La chiave della consolazione – Gv 12,44-50
In quel tempo, Gesù esclamò:
«Chi crede in me, non crede in me ma in colui che mi ha mandato; chi vede me, vede colui che mi ha mandato. Io sono venuto nel mondo come luce, perché chiunque crede in me non rimanga nelle tenebre.
Se qualcuno ascolta le mie parole e non le osserva, io non lo condanno; perché non sono venuto per condannare il mondo, ma per salvare il mondo.
Chi mi rifiuta e non accoglie le mie parole, ha chi lo condanna: la parola che ho detto lo condannerà nell’ultimo giorno. Perché io non ho parlato da me stesso, ma il Padre, che mi ha mandato, mi ha ordinato lui di che cosa parlare e che cosa devo dire. E io so che il suo comandamento è vita eterna. Le cose dunque che io dico, le dico così come il Padre le ha dette a me».
Tanta consolazione regala il vangelo di oggi. Per diversi motivi.
Primo: guardare Gesù, sentire Gesù, cercare Gesù significa guardare, sentire e cercare Dio stesso. Gesù non assomiglia a Dio con scarti e riserve, perché in Dio non ci sono né scarti né riserve. Così è il dono che Dio fa di sé stesso: senza riserve, perciò totale. È il superamento di qualsiasi logica di tipo mercantile.

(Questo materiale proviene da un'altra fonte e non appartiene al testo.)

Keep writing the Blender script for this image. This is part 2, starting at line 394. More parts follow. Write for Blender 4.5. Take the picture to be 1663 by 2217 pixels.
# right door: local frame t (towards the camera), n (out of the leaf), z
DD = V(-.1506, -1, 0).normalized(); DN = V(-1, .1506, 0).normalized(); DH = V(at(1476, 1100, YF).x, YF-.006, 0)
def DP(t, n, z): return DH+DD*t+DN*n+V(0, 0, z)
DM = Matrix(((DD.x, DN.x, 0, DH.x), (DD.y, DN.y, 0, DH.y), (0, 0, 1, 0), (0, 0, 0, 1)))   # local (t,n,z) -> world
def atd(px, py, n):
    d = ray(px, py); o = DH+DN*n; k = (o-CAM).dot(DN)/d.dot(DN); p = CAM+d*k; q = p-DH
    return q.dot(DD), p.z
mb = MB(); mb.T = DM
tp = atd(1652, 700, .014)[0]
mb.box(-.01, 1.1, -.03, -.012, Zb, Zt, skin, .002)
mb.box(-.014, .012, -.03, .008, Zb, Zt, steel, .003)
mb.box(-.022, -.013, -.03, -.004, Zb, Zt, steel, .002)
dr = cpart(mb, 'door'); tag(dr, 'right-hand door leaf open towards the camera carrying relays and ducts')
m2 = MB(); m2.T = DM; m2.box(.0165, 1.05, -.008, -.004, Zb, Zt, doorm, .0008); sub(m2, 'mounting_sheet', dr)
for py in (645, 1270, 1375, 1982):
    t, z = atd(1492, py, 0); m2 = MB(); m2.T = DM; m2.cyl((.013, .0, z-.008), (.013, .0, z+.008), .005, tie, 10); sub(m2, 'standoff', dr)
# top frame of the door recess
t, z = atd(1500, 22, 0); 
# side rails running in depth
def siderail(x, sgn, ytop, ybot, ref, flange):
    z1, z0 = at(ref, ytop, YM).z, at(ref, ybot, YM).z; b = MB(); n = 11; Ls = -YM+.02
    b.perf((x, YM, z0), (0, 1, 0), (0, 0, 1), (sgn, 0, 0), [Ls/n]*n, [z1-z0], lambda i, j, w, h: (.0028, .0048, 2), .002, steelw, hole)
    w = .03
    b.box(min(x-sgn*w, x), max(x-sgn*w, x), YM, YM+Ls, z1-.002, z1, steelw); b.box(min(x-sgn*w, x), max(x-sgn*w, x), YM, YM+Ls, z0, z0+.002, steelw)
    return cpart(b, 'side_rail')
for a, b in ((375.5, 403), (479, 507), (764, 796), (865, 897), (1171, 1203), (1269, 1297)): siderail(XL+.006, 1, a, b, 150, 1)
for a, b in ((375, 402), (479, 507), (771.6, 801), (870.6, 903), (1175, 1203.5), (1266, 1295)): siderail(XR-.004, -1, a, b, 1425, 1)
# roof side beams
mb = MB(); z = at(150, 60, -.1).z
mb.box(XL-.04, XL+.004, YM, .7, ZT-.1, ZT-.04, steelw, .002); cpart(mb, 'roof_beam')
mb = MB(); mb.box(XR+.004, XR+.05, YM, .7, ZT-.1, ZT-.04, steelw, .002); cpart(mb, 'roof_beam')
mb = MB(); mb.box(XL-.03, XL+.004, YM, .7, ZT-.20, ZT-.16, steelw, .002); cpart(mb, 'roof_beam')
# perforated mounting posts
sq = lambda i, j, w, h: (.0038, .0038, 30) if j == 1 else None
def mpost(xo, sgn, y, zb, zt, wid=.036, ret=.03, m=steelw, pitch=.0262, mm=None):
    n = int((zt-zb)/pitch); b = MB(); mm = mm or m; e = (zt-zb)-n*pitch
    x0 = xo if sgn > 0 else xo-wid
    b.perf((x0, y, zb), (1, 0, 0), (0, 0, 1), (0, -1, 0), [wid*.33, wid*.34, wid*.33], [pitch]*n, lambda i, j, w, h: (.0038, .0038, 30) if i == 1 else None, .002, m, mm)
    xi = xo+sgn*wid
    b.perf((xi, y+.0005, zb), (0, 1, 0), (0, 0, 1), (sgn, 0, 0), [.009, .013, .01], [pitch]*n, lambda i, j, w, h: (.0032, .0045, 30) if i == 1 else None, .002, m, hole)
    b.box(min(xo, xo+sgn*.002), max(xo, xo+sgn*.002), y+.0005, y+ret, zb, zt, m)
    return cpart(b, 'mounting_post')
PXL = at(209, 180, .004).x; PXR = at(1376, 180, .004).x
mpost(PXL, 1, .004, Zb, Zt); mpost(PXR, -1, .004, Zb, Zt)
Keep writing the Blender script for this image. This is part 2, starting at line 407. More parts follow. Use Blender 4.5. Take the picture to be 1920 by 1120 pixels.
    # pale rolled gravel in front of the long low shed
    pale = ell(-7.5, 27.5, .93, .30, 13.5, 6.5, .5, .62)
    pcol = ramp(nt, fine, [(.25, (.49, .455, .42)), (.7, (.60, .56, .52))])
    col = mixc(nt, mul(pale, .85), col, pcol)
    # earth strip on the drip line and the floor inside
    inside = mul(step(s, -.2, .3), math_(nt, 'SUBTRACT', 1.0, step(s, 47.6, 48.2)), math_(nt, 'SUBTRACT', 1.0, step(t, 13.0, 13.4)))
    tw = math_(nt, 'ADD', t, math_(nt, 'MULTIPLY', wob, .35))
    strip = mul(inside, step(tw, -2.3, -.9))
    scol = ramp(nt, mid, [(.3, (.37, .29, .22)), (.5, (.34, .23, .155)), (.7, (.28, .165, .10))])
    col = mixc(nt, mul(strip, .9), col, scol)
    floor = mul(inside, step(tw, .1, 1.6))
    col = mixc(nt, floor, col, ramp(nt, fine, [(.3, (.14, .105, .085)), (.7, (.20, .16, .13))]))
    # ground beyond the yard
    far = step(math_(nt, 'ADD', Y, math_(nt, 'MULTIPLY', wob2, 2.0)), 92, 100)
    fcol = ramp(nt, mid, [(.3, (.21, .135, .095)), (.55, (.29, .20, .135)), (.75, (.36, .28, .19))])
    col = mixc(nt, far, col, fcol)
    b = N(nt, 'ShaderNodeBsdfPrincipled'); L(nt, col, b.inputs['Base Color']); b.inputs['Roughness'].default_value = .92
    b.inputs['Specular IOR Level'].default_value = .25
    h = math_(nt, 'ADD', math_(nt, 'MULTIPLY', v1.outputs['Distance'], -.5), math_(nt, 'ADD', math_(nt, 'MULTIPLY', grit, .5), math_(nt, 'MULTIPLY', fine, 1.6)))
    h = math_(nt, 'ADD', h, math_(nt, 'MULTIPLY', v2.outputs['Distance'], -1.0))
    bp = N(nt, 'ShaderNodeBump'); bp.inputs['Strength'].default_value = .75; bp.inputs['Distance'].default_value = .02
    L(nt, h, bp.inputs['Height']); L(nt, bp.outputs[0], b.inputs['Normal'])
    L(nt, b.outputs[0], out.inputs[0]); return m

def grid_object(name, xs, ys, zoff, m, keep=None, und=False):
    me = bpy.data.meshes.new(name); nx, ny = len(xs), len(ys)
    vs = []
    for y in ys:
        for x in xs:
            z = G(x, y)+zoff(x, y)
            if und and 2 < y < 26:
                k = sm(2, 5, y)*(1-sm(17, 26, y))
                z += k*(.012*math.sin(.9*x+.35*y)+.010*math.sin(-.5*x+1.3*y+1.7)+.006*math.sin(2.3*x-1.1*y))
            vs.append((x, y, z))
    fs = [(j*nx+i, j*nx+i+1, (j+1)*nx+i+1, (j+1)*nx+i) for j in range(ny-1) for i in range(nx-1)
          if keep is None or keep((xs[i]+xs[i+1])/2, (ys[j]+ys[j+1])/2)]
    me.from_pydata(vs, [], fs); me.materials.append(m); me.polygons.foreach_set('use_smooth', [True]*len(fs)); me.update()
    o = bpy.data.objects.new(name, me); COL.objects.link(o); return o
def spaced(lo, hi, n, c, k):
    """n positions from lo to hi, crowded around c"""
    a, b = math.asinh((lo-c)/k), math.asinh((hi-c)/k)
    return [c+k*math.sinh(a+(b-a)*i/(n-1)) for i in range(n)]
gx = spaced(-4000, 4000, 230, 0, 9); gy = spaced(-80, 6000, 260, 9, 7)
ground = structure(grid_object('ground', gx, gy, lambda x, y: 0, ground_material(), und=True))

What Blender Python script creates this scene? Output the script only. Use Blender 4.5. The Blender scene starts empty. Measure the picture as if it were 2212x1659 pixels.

Secondo. L’accesso alla vita piena, alla gioia e alla forza di vivere è in correlazione con la fede in Gesù. Credere che lui sia il Cristo significa avere accesso al mistero della vita. Non già una serie di azioni da compiere, con prestazioni performanti e selettive, ma qualcosa di accessibile a chiunque: fidarsi e non avere paura.
Infine. La verità è da cercare nell’obbedienza; anche per Gesù fu così: «Le cose dunque che io dico, le dico così come il Padre le ha dette a me». Meravigliosa sintesi di cosa si debba intendere per obbedienza.